After a decade of bouncing off of it, I finally beat Mech Platoon (GBA)
Mech Platoon is one of those games where the texture is so rough, so crunchy, so hard to enjoy, yet the fact that it exists at all is merit enough. Similar perhaps to how impressive the Starcraft port on N64 is, the fact that we have a fully fledged RTS experience on the GBA is a work of wizardry.
Several times over the past decade I've tried to pick up Mech Platoon, to see what it had to offer. Each time I bounced off just a few campaign missions in. Usually due to my own incompetence, struggling to juggle the mission requirements and the awkward control scheme. This final successful playthrough was fueled by my more recent endeavors in playing more RTS games as a whole, between the Age of series, Dawn of War series, and Total War: Warhammer, I felt more equipped with a better mindset to tackle Mech Platoon.
I am still baffled by the variation of units the game has which is about 36 unique units. That's a decent amount of variation on different stat spreads & damage types to experiment with.
Some interesting gameplay quirks I discovered during my playthrough. All ranged attacks are handled similarly to maybe how Age of Empires II handled arrows and siege shots. Where they actually have travel time and either land or missed based on a map-tile system, checking if a unit is on that tile when it lands. Meaning your units with fast movement speed can actually actively dodge ranged attacks if your micro is decent enough. The way they made melee work under the GBA limitations is interesting, a unit that is hit by melee will have their movement action cancelled. So if you're trying to retreat a slower unit and they are hit by a melee attack, they essentially get stun-locked and issuing new movement commands will only lead to them being hit again and stuck. It was neat seeing them intentionally have melee be able to "tie-up" ranged units like in other RTS.

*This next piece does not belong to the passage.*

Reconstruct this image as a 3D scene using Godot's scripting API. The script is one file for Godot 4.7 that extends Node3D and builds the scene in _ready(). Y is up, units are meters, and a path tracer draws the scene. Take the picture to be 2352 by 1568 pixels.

Unit pathing is abysmal and maybe my only true gripe with the game? I had to micro individual movement so much because of how easy it is for workers & units to get stuck on every possible thing in their path.
EDIT: Oh my god, I found in the system menu there is a setting to set unit commands from "Renew" to "Continue". Renew meaning every time you issue commands to a unit/group it automatically deselects them after. Continue keeps the unit/group selected letting you issue multiple commands for micro. I played the entire game not knowing about this feature lmaoooo
The campaign was fun for what it was, the mission variation was nice even though they felt sort of restrictive and never let you do normal RTS game things like focusing on tech upgrades. You usually just macro out units if possible and can handle whatever the objective is. Having to salvage parts from fights during missions added some extra unneeded stress to unlock more units.
After getting 100% on my unit database for use in Skirmish/Multiplayer I had to go try out a Skirmish against the CPU. Finally a normal paced match where I can explore unit upgrades a bit more and try out some composition strategies. The way they leverage the CPU similar to how some RTS games give the CPU a resource or production advantage, Mech Platoon handles this by giving the CPU a natural start next to resources while your workers are forced to start somewhat away from your natural resource points. A weird way to handle it but sure. On my first attempt, the CPU actually two-factory rushed me with fast units and it got a good chuckle out of me. On my second attempt I went into unit production much quicker and beat the rush out, leaving their workers vulnerable to attack, which also caused the CPU to break and essentially give-up. I might use the mode to test some unit things out but as you'd expect the CPU is fairly manipulatable in this mode. One neat thing with skirmish is that even on the same maps, the resource points are randomized each time to keep things different which I thought was a nice touch.
It is tantalizing thinking about what deranged strategies could come from two humans trying to play this game against each other. I'd really like to explore the multiplayer and see what is possible, what units are good, what strategies emerge, but alas finding people willing to engage with this game earnestly, let alone for multiplayer is a large ask.
It might be a fun future personal project to try and recreate Mech Platoon in Godot and give it some much needed love like redrawn sprites and better unit pathing.